Last week, Senator Joe Manchin of West Virginia, the upper chamber’s main swing vote, dashed President Joe Biden’s hopes of passing a climate bill before midterm elections that could undo Democratic majorities in both houses of Congress. Getting inflation under control, Manchin argued, is more important than climate action. For the time being, the president has one avenue left for tackling the biggest issue of our time: the powers of the executive branch.
On Wednesday, during a heat wave that’s affecting 200 million Americans, the president unveiled a series of executive actions related to tackling the climate crisis and said that more are on the way. “I come here today with a message,” Biden said at the site of a former coal-fired power plant in Somerset, Massachusetts, in front of an audience that included several members of Congress. “As president I will use my executive powers to combat the climate crisis in the absence of congressional action.”

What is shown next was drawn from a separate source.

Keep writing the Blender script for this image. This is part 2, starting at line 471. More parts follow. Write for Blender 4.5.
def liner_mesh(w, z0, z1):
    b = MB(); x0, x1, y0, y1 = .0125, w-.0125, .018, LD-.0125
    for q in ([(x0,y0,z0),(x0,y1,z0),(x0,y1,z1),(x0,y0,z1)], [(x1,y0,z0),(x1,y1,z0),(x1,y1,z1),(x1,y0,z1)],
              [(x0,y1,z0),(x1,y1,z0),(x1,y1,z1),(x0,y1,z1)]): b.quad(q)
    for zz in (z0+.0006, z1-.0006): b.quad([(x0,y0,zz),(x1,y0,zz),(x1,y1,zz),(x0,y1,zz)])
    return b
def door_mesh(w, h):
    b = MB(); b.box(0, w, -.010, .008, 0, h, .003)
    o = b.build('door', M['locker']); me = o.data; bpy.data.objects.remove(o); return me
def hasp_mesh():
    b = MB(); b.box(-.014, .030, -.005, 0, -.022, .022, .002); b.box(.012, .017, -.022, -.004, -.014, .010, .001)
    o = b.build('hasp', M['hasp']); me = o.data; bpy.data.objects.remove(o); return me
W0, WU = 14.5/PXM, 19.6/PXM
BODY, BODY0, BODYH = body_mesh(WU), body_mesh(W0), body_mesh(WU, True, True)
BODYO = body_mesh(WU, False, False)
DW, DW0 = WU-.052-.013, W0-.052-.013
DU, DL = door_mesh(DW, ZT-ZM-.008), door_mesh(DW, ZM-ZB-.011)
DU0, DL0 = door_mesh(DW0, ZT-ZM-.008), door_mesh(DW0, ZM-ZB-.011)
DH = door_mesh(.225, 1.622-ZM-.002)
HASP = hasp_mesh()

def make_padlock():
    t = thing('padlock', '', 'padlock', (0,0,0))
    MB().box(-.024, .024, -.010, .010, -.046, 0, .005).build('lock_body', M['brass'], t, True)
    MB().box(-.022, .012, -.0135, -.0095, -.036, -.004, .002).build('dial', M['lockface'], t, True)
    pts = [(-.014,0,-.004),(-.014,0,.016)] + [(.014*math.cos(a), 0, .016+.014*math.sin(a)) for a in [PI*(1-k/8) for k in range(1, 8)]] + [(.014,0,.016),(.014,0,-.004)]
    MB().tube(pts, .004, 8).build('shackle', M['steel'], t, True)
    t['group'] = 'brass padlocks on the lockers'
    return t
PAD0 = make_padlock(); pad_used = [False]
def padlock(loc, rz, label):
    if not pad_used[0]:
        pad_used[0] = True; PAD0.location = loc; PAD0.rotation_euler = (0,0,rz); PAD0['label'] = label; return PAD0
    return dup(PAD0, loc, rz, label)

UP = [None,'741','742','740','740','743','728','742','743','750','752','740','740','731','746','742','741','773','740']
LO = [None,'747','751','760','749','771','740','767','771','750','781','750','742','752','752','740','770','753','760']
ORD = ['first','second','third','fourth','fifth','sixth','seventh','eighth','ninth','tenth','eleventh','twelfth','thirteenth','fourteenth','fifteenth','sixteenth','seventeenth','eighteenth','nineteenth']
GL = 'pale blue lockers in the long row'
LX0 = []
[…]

Biden noted three steps he’s taking to address climate change. The first is dedicating $2.3 billion to the Federal Emergency Management Agency’s Building Resilient Infrastructure and Communities program, an initiative aimed at making communities more capable of withstanding the impacts of climate change, such as heat and flooding. The funding, the White House said, is double what the program administered to communities last year.
The second initiative that Biden highlighted is a new guidance from the Department of Health and Human Services that will help states and tribes figure out how to expand access to air conditioners, electric heat pumps, and cooling centers using existing money from the bipartisan infrastructure law passed by Congress last year.
The third prong of Biden’s announcement is a new effort by the Department of the Interior to expand offshore wind power in two sites in the Gulf of Mexico — one off the coast of Texas and the other off of Louisiana. Those two sites, the White House said, could eventually produce enough energy to power 3 million homes. Biden also said he also directed his administration to look at potential new sites for offshore wind and other renewable energy development off the coasts of Florida, Georgia, South Carolina, and North Carolina.
Biden called these steps “historic” in his speech on Wednesday, but they don’t represent a robust new effort to mitigate the emissions causing climate change. They’re certainly a far cry from the $555 billion the president originally hoped Congress would spend on climate action. Biden noted that the more than $2 billion the Building Resilient Infrastructure and Communities Program is getting this year is the most money a president has ever directed to the initiative, but the program has only been distributing funding since 2020. The guidance from the Department of Health and Human Services pertains to just $385 million in existing funding. And the Biden administration was already considering opening up new areas in the Gulf of Mexico for offshore wind development.
Climate activists were quick to blast Biden for not doing enough. “President Biden’s announcements, while welcome, don’t even scratch the surface of what’s needed and what communities suffering most are demanding,” Collin Rees, U.S. program manager at the climate group Oil Change International, said in a statement.
Rees and other climate advocates think the president should have gone further on Wednesday and declared a “climate emergency,” similar to the presidential decree former president Donald Trump issued in order to speed up construction of a border wall with Mexico in 2019. Declaring a climate emergency under the National Emergencies Act would allow Biden to free up funding for climate-related measures without Congress’ approval and limit oil and gas production and exports. The Biden administration was reportedly considering issuing such a declaration in the days leading up to his visit to Massachusetts but ultimately decided against it for the time being.
During his speech on Wednesday, Biden hinted that declaring a climate emergency isn’t entirely off the table. At the very least, we can expect the president to make more climate-related announcements soon. “Let me be clear,” he said. “Climate change is an emergency. In the coming weeks I’m going to use the power I have as president to turn these words into formal, official government actions through the appropriate proclamations, executive orders, and regulatory powers the president possesses. I will not take no for an answer.”